++++ Stored data ++++
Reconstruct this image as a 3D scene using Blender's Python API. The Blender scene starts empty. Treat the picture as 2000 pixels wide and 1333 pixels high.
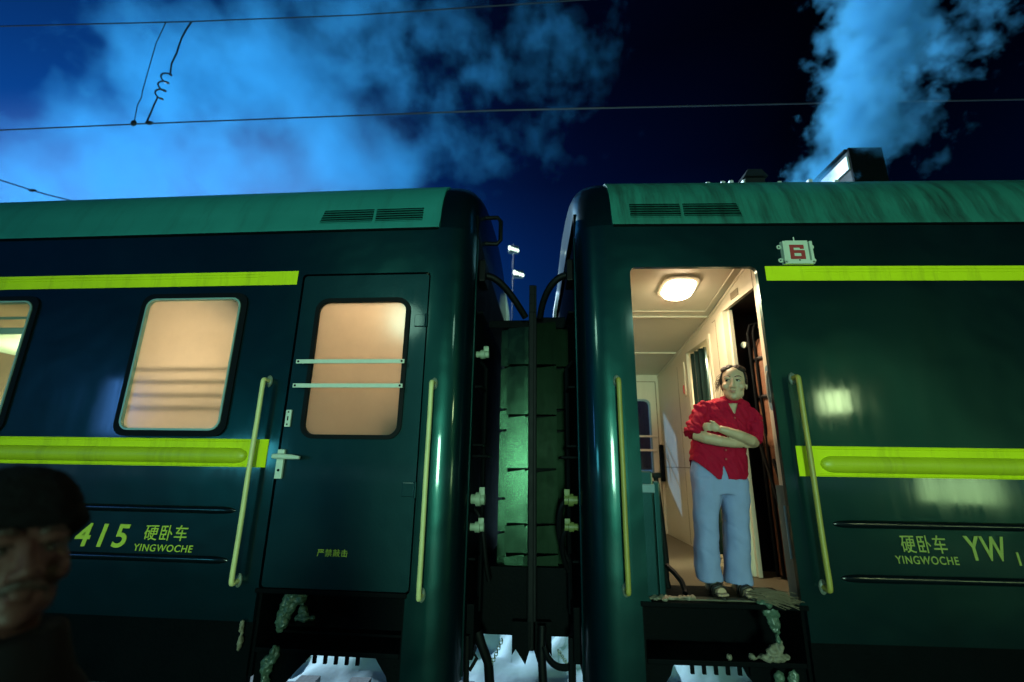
import bpy, bmesh, math, random
from mathutils import Vector, Matrix, noise, Euler
random.seed(7)
SC = bpy.context.scene
COL = SC.collection
R = math.radians

# ------------------------------------------------------------------ camera
CAM = Vector((0.12993206, -3.14731912, 1.74))
cx = Vector((0.99919653, 0.03730427, 0.01465192))
cy = Vector((-0.00444336, -0.26021735, 0.96553984))
cf = Vector((-0.03983144, 0.96482917, 0.25984252))
cd = bpy.data.cameras.new('camera')
cam = bpy.data.objects.new('camera', cd)
COL.objects.link(cam)
cam.matrix_world = Matrix(((cx.x, cy.x, -cf.x, CAM.x), (cx.y, cy.y, -cf.y, CAM.y), (cx.z, cy.z, -cf.z, CAM.z), (0, 0, 0, 1)))
cd.sensor_width = 36.0
cd.lens = 16.0
cd.clip_start = 0.05
cd.clip_end = 2000
cd.dof.use_dof = True
cd.dof.focus_distance = 3.3
cd.dof.aperture_fstop = 1.0
SC.camera = cam

# ------------------------------------------------------------------ exposure
SC.view_settings.view_transform = 'Standard'
SC.view_settings.look = 'None'
SC.view_settings.exposure = 0.0
SC.view_settings.gamma = 1.0
SC.render.engine = 'CYCLES'
SC.cycles.use_denoising = True
SC.cycles.max_bounces = 7
SC.cycles.diffuse_bounces = 3
SC.cycles.volume_bounces = 1
SC.cycles.transparent_max_bounces = 12
SC.cycles.sample_clamp_indirect = 4.0
SC.cycles.volume_step_rate = 1.0
SC.cycles.volume_max_steps = 96

# ------------------------------------------------------------------ night sky
W = bpy.data.worlds.new('World')
SC.world = W
W.use_nodes = True
wt = W.node_tree
wt.nodes.clear()


def nd(tree, kind, **kw):
    n = tree.nodes.new(kind)
    for k, v in kw.items():
        if k.startswith('i_'):
            n.inputs[k[2:]].default_value = v
        else:
            setattr(n, k, v)
    return n


def ramp(tree, stops):
    n = tree.nodes.new('ShaderNodeValToRGB')
    el = n.color_ramp.elements
    while len(el) < len(stops):
        el.new(0.5)
    for e, (p, c) in zip(el, stops):
        e.position = p
        e.color = (*c, 1) if len(c) == 3 else c
    return n


def math_(tree, op, a, b=None, clamp=False):
    n = tree.nodes.new('ShaderNodeMath')
    n.operation = op
    n.use_clamp = clamp
    for i, v in enumerate((a, b)):
        if v is None:
            continue
        if isinstance(v, (int, float)):
            n.inputs[i].default_value = v
        else:
            tree.links.new(v, n.inputs[i])
    return n.outputs[0]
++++
__The task__:
Reproduce the data above word for word from its first line through the line that holds "R = math.radians", both ends included; skip pictures.

__The answer__:
Reconstruct this image as a 3D scene using Blender's Python API. The Blender scene starts empty. Treat the picture as 2000 pixels wide and 1333 pixels high.
import bpy, bmesh, math, random
from mathutils import Vector, Matrix, noise, Euler
random.seed(7)
SC = bpy.context.scene
COL = SC.collection
R = math.radians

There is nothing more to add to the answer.